Technical » Bridgedeck Clearance for Catamarans Revised 1-'10

Release Date: 1/19/2010

Bridgedeck Clearance for Catamarans 2007 Evaluation (See re-evaluation below)



The following standards for Bridgedeck Clearance (BdCl) have been discovered through the literature and direct contacts with the sources:




Jeff Schionning

Cruising Cats 24-30 inches (61-76 cm)

Performance Cats 27-35 inches (69-89 cm)

Racing cats 30-40 inches (76-102 cm)

Westlawn Institute of Marine Technology

The bridgedeck should be at least 30 inches above the waterline, or 80% of waterline beam overall, or 66% of WL length, whichever is higher. The higher the better. On small cats less than 30 feet, use the 80% of WL beam OA.

Tony Grainger

6-7% of waterline length

Ian Farrier (F-41)

31 inches (79 cm)

The Multihull Source

2.5-4 feet (30-48 inches or 76-122 cm)

Sail Magazine

Greater than 2 feet (61 cm)

30 inches (76 cm)


There is a wide disparity in these values, reflecting a wide difference of opinion within the design community. The objective in establishing bridgedeck clearance is avoidance of pounding of waves against the underside of the bridgedeck, a phenomenon that can be both nerve-wracking and damaging to the boat structure.

Schionning indicates that the clearance should vary depending on use. The Westlawn standard suggests that beam is the driving element rather than length, and a narrower boat can get by with less clearance than a wider boat of the same waterline length.

For the purposes of evaluating this specification element on the Multihull Dynamics, Inc. website, the MINIMUM clearance is defined as follows: Bridgedeck Clearance should be at least 6.25% of Lwl for boats up to 40 feet Lwl and 30 inches for boats greater than 40 feet Lwl.

Boat Waterline Length

MINIMUM Bridgedeck Clearance

Less than 40 feet

6.25% of waterline length*

Greater than 40 feet

30 inches

*It should be noted that 6.25% of 40 feet is 30 inches.

NOTE: Bridgedeck Clearance vs. Minimum Clearance is shown in the boat data on this site. This is shown as plus (+) or minus (-) results, i.e. the number of inches or centimeters the Bridgedeck Clearance varies from the MINIMUM Clearance for catamarans of that waterline length. Plus (+) means more clearance than the minimum, minus (-) means less.

In cases where bridgedeck clearance varies in height above the waterline on a boat (i.e. forward clearance is higher than aft or vice versa), the lowest height is used for reference to bridgedeck clearance for a boat in the database.

2010 Re-evaluation

In the three years since the original search for a standard for bridgedeck clearance for catamaran sailboats, two significant things have happened: 1) bridgedeck clearance data for many more boats has been obtained and 2) the number cruising catamaran designs in the 50-75 foot range has increased dramatically.

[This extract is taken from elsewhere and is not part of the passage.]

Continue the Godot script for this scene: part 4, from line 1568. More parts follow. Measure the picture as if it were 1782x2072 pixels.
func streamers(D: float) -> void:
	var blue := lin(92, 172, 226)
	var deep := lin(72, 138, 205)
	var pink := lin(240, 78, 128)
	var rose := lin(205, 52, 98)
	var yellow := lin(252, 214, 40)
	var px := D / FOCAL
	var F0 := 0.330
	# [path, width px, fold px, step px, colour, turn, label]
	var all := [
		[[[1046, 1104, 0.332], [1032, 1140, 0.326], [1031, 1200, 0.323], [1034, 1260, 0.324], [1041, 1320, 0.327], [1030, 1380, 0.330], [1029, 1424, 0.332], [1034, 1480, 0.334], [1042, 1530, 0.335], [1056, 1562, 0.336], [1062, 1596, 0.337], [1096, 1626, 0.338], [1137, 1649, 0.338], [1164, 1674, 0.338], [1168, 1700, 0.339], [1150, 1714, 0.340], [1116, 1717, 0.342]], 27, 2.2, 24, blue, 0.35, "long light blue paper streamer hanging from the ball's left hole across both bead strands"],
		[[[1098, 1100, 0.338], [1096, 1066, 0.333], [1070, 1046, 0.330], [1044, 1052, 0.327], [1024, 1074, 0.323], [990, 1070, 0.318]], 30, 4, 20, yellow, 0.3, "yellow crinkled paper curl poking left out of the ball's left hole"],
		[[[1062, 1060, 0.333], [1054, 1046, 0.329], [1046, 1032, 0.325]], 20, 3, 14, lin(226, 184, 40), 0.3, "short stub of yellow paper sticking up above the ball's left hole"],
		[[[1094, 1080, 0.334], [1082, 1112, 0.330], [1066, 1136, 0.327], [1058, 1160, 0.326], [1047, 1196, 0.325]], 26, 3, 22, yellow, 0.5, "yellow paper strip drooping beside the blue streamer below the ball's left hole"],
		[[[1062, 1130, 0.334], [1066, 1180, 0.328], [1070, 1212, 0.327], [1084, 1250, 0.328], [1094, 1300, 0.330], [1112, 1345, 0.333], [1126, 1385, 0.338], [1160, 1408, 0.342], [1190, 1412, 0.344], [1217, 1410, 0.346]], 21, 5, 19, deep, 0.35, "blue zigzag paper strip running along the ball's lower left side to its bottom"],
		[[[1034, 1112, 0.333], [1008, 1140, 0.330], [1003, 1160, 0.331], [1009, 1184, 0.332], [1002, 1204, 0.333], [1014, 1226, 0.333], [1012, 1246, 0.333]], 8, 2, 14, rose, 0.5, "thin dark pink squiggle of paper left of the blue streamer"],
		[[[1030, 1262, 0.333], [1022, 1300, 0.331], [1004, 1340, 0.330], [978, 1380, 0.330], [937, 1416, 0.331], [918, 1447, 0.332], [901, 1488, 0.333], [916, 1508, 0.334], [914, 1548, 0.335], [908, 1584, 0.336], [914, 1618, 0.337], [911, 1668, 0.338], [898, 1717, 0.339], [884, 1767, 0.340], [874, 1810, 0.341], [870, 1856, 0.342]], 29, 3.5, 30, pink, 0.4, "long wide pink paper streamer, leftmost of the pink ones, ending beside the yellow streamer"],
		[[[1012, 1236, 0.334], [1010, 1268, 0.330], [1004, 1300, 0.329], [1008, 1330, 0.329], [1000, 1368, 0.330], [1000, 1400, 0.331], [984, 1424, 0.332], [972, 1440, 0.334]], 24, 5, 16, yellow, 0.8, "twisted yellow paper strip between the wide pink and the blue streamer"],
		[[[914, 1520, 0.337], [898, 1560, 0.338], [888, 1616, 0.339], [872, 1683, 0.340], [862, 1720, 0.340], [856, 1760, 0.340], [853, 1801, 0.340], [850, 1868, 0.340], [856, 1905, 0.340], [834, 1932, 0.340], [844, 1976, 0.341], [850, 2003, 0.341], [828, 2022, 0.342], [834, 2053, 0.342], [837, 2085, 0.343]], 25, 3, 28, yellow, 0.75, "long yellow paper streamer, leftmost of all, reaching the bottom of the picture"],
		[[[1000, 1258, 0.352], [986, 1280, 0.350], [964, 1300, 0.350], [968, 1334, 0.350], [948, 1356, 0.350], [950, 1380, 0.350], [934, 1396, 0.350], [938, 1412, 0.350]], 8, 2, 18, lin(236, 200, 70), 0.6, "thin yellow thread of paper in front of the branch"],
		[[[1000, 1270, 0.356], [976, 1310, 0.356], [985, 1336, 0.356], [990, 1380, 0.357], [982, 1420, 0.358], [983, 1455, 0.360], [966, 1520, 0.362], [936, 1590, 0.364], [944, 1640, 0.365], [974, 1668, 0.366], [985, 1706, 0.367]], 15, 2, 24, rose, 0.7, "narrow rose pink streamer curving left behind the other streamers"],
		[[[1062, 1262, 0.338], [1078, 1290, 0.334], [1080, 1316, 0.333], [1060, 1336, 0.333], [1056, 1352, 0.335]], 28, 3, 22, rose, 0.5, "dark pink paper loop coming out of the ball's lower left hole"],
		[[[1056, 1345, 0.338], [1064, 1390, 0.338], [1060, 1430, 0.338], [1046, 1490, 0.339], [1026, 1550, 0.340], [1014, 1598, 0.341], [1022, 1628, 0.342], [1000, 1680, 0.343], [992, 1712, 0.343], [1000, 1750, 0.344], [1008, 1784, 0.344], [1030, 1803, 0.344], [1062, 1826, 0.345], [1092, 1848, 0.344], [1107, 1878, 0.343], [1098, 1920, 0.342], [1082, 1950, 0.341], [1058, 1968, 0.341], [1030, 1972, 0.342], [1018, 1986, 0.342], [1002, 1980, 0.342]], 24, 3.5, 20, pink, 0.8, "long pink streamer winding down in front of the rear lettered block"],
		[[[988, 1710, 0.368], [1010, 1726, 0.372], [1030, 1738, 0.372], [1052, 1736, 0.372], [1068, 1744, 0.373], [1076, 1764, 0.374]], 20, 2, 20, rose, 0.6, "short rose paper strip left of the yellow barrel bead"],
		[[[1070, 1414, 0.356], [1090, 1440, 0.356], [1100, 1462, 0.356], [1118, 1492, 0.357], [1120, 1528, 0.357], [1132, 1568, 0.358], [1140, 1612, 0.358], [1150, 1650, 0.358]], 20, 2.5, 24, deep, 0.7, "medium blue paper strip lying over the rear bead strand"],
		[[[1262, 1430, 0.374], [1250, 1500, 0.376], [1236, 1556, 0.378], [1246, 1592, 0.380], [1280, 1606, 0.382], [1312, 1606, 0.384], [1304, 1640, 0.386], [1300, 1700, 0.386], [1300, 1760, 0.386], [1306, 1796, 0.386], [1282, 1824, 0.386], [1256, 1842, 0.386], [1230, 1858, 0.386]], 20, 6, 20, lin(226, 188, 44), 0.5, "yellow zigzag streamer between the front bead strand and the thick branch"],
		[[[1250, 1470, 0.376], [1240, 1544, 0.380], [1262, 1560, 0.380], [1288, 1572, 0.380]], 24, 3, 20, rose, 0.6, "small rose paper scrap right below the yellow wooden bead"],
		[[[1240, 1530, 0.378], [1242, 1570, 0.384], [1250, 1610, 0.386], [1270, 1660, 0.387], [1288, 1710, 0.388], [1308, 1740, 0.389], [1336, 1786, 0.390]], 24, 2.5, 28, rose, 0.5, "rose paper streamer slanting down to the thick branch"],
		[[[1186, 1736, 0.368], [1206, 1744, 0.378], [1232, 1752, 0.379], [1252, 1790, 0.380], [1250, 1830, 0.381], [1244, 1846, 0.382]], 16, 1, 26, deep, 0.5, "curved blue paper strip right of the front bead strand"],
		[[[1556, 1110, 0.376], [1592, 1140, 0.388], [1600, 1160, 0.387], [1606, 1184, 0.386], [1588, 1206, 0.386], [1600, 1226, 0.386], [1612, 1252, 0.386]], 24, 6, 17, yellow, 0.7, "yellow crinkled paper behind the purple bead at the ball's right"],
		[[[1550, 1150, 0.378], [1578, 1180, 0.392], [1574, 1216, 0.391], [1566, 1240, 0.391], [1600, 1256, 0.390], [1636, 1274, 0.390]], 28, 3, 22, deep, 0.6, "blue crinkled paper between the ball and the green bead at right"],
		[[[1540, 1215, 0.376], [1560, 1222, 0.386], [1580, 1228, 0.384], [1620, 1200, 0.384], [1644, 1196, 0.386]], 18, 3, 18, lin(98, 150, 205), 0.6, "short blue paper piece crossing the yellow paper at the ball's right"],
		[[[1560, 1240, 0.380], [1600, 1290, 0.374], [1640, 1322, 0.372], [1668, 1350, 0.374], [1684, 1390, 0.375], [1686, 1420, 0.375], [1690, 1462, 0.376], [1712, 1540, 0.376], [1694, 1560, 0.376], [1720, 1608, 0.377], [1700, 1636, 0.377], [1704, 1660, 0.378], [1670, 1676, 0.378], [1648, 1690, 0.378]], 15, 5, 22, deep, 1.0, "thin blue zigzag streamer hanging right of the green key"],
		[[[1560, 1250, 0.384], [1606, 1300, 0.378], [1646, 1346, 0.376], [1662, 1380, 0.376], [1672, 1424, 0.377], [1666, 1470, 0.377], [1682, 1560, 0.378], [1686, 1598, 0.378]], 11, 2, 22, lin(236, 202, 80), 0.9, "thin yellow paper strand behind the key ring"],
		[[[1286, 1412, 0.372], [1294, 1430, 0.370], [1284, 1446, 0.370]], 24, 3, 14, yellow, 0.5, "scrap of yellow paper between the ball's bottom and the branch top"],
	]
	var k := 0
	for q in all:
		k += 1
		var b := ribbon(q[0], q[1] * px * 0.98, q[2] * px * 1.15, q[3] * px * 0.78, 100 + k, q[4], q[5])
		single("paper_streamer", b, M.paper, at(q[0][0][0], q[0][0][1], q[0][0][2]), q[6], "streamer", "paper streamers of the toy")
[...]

As a result, it is possible to establish a trendline using the capabilities of Excel. This represents the apparent practice by current designers in this regard. It can be noted in the graph below that as waterline length is increased, bridgedeck clearance is being increased linearly.

A graph of the 246 boats in the database for which we have this data with the current trendline and minimum recommended clearances is below. It is interesting that the trendline crosses through 30 inches at 40 feet Lwl.

It can be noted that many of the boats in the database are below the minimum line. You can read about the wave pounding results in books and articles about sailing these boats


There is more involved, however, in wave pounding under the boat deck than just bridgedeck clearance. Three others items come to mind: 1) pitching characteristics of the boat, 2) distance of the bridgedeck from the bow (more is good) and 3) the fullness of the bows and hulls (slimmer is good). We do not have data or analysis for these factors, but the things to look for that minimize pitching are significantly different shapes of the forward half of the hulls from the aft half, and concentration of the weight of the boat and its payload in the center, not in the ends and aloft.

Builders of catamarans with the bridgedeck extending well forward between the hulls argue that they do not have slamming problems as long as the bridgedeck clearance is adequate, but it would be interesting to have some boat-to-boat comparisons.


Whether the waves that pound under a bridgedeck are 1) those the boat is sailing into or 2) those the boat forms while moving through the water is also not well defined. Some of the argument for a given bridgedeck clearance is based on bow waves interacting between the hulls and against the deck. To the extent that this is the case, slender bows and slender hulls that minimize bow wave formation will improve the wave pounding characteristics of the boat.